Much of the country's corn and wheat are destined for Africa and West Asia, which are heavily reliant on imports for food items. Over 50 per cent of Ukraine's annual corn and wheat shipments head to Africa or the Middle East. 

Global food security is the biggest concern if Ukraine's exports are disturbed. Meanwhile, owing to distance, US wheat amounts to less than 10 per cent of what caters to those regions. Ukraine is aiming to clinch the third spot in wheat and fourth spot in corn this year, but the ranking could be missed due to the crisis with Russia. 

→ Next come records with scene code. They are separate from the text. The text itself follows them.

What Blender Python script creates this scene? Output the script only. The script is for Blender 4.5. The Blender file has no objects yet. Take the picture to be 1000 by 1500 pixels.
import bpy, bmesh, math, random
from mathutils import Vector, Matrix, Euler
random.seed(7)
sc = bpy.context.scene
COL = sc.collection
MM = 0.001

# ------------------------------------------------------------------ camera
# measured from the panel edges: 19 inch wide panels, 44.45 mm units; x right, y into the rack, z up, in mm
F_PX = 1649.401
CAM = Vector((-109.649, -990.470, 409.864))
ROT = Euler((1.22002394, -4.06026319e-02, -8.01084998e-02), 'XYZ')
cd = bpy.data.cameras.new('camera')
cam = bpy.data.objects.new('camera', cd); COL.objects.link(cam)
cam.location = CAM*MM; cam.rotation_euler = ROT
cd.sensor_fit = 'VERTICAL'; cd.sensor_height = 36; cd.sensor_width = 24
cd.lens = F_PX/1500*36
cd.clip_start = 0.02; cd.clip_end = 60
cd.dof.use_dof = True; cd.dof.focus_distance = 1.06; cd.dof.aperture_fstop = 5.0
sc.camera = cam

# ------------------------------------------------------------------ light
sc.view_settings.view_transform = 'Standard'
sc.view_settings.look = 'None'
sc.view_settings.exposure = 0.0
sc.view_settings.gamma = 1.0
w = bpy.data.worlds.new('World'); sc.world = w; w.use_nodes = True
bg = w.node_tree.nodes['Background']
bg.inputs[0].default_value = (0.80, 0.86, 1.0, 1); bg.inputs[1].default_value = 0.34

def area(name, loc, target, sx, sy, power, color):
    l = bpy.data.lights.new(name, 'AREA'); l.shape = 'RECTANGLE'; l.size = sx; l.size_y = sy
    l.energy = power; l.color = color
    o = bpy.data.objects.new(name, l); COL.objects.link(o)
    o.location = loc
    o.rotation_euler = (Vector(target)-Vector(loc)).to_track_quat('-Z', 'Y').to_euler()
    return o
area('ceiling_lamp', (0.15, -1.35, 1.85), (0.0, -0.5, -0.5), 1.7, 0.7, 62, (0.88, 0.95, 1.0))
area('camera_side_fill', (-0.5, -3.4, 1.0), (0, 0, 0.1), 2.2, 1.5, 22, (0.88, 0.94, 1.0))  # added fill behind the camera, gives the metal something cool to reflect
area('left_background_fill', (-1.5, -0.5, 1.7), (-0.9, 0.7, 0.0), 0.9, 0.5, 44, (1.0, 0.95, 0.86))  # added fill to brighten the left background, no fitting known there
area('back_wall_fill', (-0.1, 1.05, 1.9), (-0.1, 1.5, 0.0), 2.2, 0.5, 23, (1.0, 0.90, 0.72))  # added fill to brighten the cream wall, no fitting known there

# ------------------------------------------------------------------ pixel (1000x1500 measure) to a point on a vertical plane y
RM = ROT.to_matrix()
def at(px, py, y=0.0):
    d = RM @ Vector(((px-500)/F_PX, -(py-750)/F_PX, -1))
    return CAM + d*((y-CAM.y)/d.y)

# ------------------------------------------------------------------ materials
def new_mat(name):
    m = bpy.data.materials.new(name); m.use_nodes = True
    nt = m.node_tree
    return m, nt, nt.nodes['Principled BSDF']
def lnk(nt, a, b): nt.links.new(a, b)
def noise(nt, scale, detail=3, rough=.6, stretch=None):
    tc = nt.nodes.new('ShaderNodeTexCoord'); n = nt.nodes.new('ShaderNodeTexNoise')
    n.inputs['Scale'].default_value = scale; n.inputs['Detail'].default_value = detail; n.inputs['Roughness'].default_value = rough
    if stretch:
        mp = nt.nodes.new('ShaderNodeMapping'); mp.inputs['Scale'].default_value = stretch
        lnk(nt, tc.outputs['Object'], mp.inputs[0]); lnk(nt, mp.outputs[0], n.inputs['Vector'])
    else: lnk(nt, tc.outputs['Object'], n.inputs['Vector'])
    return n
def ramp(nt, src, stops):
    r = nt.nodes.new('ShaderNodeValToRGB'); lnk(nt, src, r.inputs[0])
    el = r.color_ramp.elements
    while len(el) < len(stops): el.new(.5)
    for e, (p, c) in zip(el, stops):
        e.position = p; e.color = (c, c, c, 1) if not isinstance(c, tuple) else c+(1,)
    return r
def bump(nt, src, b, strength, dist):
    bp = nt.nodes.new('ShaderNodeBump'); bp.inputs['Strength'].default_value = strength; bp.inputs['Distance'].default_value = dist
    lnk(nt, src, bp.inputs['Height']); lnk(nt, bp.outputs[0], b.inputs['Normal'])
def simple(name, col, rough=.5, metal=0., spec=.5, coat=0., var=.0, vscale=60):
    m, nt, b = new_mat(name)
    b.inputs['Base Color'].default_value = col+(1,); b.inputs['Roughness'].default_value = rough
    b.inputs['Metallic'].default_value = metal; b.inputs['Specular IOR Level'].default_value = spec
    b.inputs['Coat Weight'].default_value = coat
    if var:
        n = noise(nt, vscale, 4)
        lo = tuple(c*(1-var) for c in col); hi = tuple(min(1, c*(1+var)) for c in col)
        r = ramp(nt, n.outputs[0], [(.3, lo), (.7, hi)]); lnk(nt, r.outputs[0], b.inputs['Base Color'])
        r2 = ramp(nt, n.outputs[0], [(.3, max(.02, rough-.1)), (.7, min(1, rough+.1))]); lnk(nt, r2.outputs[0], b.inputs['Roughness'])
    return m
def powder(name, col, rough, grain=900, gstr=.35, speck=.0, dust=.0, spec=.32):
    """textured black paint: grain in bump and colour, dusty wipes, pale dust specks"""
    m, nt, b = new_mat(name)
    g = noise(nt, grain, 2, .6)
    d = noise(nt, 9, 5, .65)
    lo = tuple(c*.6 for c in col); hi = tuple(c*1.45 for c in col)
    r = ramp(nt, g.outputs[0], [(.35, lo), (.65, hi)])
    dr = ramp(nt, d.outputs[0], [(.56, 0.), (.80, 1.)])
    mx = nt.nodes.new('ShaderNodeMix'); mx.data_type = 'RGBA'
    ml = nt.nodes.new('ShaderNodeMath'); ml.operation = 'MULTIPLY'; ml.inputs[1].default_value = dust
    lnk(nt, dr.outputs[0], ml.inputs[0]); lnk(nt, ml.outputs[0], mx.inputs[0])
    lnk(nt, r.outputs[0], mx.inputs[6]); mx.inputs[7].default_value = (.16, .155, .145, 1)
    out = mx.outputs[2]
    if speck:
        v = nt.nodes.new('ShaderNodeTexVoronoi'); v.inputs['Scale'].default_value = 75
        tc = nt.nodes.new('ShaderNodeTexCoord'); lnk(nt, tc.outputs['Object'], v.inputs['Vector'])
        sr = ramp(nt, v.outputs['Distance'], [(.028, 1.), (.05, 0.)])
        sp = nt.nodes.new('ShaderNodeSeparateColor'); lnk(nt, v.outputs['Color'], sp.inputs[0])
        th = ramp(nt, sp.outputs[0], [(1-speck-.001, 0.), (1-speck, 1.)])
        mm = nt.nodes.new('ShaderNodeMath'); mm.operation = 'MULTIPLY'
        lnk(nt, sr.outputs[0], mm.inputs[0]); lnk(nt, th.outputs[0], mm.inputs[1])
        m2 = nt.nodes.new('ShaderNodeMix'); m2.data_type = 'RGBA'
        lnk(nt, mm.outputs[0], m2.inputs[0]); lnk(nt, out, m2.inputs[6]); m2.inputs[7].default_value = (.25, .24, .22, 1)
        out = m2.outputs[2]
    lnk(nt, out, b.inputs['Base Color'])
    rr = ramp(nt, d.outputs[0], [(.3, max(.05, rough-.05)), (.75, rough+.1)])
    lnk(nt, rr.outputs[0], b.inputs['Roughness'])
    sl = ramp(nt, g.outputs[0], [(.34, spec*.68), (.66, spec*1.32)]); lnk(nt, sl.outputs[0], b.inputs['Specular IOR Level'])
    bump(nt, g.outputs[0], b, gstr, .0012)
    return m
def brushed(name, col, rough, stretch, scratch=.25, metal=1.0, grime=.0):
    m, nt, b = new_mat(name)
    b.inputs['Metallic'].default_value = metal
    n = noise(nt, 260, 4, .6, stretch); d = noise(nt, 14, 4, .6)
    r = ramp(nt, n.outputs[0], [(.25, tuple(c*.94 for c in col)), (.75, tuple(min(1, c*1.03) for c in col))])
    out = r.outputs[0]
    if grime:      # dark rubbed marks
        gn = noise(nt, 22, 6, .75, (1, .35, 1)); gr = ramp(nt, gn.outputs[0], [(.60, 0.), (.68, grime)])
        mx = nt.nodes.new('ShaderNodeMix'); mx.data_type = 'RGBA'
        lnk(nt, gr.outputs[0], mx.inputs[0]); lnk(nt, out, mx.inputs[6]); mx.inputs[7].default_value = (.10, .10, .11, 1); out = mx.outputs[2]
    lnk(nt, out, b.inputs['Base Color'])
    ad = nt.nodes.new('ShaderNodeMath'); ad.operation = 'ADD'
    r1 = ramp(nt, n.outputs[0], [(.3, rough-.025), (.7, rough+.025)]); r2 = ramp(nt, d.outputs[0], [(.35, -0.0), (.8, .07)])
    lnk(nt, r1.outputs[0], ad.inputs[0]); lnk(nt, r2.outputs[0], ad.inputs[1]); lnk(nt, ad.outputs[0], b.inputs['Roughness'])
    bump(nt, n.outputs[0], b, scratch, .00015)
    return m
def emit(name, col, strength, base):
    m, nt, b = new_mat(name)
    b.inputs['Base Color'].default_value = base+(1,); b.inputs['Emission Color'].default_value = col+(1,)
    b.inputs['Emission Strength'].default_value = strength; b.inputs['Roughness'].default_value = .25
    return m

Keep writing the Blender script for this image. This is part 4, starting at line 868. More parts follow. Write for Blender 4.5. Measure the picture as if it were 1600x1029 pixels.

Race between Russia and the West for Ukrainian resources 

The US and Europe could be looking at food and energy security by trying to ensure Ukraine's tilt towards the West, but will Russia allow it? The US has always been wary of Russia's authority in Europe and the latter's influence is only going to grow stronger now with Ukraine's invasion, particularly in the Balkans, and if it is able to withstand global sanctions. However, Ukraine, which has the US' support, can thrive and capitalise on its natural resources.

Could that be the US' pretext to compete with Russia? While Europe depends on Russian natural gas, the US is trying to be a more prominent Liquefied Natural Gas supplier (LNG), even though the price of LNG would be substantially higher in price than that of Russian gas. 

The point that the US is aiming to make is to stop Russia from dominating Europe through energy dependence and what US Secretary of State Antony Blinken termed "weaponising heat" by controlling gas during winter months when Europe needs Russia to stay warm. 

Furthermore, fossil fuels are not infinite, which means Russia has to scout additional sources of natural gases to tap. The country has to look no further than to its west - Ukraine. All the strategic positions notwithstanding, to Russia and the West, Ukraine of the future is an untouched, untapped, natural resource hotspot. 

A foothold in the country would mean an economic driver, energy security, and a strong and secure strategic position.